Tensions in International Higher Education: Sense Making, Decision Making, and Organizational Culture

Open Access
- Author:
- Brinker, Suzan
- Graduate Program:
- Higher Education
- Degree:
- Doctor of Philosophy
- Document Type:
- Dissertation
- Date of Defense:
- November 05, 2018
- Committee Members:
- John Jesse Cheslock, Dissertation Advisor/Co-Advisor
John Jesse Cheslock, Committee Chair/Co-Chair
David S Guthrie, Committee Member
Gerald K Letendre, Committee Member
Kyle Peck, Outside Member - Keywords:
- Qualitative Research
Higher Education
International Higher Education
Ethnography
Organizational Culture
Sense Making
Decision Making - Abstract:
- This study sought to understand faculty and administrator perspectives on international higher education. The focus of the study was on public research universities faculty and administrators, examining their approaches to sense making and decision making around tensions in international education within their organizational culture. The study took place at a large, public research university in the Northeastern region of the United States and encompassed 32 informant interviews, five participant observation, and a document analysis of 47 strategic plans. The findings indicated that faculty and administrators organize their thinking on university internationalization around five key tensions: global versus local, profit versus engagement, public versus private, quality versus scale, and access versus prestige. In addition, the findings showed that faculty and administrators who frame those tensions in terms of complementary dialectics (Tracy, 2004) are the most motivated to both engage in internationalization and the most likely to construct arguments that motivate their colleagues to support their initiatives.
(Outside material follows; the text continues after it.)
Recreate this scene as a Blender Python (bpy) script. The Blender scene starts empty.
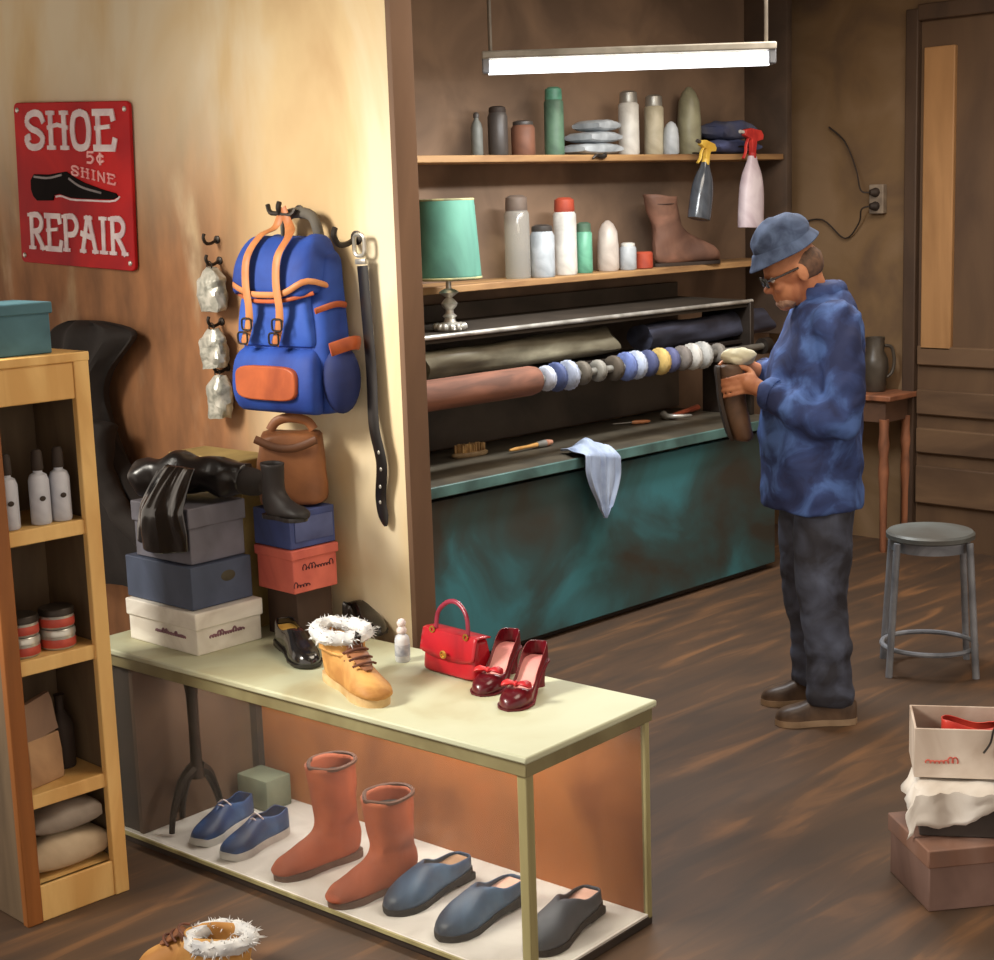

Complementary dialectics, as opposed to simple contradictions and pragmatic paradoxes (Tracy, 2004) were also the most likely to be linked with perceived decisions by resolution, as opposed to decisions by flight or decisions by oversight (Cohen, March & Olson, 1972). The organizational culture of a public research university that roots its decisions in its land-grant mission and strong, global reputation seemed to influence how faculty and administrators made sense of and decisions around tensions in international higher education. The case study approach needed for the exploration of organizational culture limits transferability of findings to other institutions, but future research has an opportunity to build on this study to validate findings via both qualitative and quantitative approaches.